I recently watched Food Fight, a movie with the tagline, "Revolution never tasted so good." I was curious how the revolution would be framed. Who is asking whom to do what? Who's stirring up this revolution? Scattered in with the usual bashes at Earl Butz and the reminder to shop the perimeter of the grocery store was this burning story of revolution--one led by Alice Waters and her restaurant, Chez Panisse. Waters, along with famous chefs of California and the organic farmers who supply them, remind viewers that seasonal tastes better. That we need to be teaching our students how to prepare and recognize real food. 

These aren't sentiments I disagree with. But what feels most urgent and important is what the documentary cast aside. More than midway through the documentary, Erika Allen of Growing Power commented that this call to eat seasonally is in some ways elitist. The documentary cuts to Dan Barber, chef of Blue Hill at Stone Barns, laughing and admitting that the movement can be elitist. End scene. The film carries on, briefly commenting on the food deserts of low-income neighborhoods. The film closes with what has become the mantra of locavores across the nation: Vote with your fork.
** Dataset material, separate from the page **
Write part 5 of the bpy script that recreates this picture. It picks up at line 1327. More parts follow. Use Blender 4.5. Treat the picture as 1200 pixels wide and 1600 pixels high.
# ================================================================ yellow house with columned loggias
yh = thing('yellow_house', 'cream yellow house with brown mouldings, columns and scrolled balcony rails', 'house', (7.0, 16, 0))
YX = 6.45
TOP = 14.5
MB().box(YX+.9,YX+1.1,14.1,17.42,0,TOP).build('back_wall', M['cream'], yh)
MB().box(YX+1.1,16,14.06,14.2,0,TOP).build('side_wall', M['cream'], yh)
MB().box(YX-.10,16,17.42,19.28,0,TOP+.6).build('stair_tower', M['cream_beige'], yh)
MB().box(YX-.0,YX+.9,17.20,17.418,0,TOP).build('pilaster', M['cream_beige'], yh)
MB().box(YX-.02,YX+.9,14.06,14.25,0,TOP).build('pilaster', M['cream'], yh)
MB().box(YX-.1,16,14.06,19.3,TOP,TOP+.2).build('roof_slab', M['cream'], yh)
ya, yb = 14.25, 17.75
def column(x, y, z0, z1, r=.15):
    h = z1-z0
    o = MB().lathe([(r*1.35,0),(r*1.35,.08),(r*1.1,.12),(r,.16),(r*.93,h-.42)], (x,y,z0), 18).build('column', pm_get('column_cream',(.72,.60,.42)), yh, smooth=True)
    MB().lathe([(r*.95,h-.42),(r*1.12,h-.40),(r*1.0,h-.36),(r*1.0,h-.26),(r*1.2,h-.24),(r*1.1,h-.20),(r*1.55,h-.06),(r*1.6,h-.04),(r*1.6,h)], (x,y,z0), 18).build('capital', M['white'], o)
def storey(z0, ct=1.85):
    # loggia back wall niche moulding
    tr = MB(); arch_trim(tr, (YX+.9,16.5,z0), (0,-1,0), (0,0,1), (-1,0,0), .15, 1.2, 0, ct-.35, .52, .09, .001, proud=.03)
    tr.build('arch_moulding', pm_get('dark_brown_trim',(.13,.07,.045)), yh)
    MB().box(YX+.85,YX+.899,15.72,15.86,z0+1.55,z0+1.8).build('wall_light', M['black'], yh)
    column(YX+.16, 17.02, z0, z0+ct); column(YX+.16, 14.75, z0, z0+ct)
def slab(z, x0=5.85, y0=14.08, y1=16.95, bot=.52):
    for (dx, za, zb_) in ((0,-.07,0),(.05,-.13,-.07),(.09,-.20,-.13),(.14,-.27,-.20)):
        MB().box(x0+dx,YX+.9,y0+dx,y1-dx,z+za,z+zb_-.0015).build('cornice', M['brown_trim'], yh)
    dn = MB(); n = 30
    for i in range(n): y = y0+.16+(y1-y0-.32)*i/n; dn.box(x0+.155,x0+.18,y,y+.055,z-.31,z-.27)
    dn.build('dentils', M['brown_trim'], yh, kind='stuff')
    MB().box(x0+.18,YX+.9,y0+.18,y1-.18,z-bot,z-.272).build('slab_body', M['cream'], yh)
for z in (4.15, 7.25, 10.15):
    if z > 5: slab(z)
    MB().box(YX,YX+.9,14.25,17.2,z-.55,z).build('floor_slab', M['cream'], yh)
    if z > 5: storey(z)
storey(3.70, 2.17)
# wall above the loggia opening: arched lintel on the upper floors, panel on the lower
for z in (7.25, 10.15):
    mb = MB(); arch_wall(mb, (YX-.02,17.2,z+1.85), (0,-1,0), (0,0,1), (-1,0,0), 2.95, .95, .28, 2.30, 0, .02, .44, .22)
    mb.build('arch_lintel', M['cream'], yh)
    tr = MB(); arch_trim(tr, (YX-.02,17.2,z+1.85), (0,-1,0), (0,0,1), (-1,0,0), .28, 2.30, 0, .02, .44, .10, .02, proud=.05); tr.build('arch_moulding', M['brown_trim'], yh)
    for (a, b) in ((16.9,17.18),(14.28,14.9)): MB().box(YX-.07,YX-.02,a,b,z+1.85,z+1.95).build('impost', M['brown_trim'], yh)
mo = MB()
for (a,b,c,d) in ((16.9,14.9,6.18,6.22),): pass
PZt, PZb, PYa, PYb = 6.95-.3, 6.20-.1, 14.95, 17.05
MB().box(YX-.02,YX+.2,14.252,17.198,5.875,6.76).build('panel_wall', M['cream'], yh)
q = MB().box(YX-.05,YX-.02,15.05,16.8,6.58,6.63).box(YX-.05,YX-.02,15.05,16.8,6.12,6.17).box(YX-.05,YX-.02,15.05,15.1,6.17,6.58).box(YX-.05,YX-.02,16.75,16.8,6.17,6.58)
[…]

Change the system with your choices.

This false message of change through individual, isolated behavior and a casting off of the elitism that all sides of local food projects sense left a horrible taste in my mouth--a taste worse than tomatoes picked green and left to ripen in transit (by, most likely, migrant workers paid far below the minimum wages listed in that New York Times page). But it leaves us with a key question unanswered: If it takes more than a produce aisle to refresh a food desert, then how do we build projects that unite communities around larger-scale, systemic change?

In "Bringing good food to others", Julie Guthman suggests that the implicit whiteness of alternative food projects may be blinding us to other, more inclusive alternatives. I wonder how Food Fight could have addressed revolution or larger-scale change--and how local food advocates could push for larger-scale change--if those who are often cast as in need of saving have more power and voice. These are the conversations I'm most excited to have with my students in just a few weeks.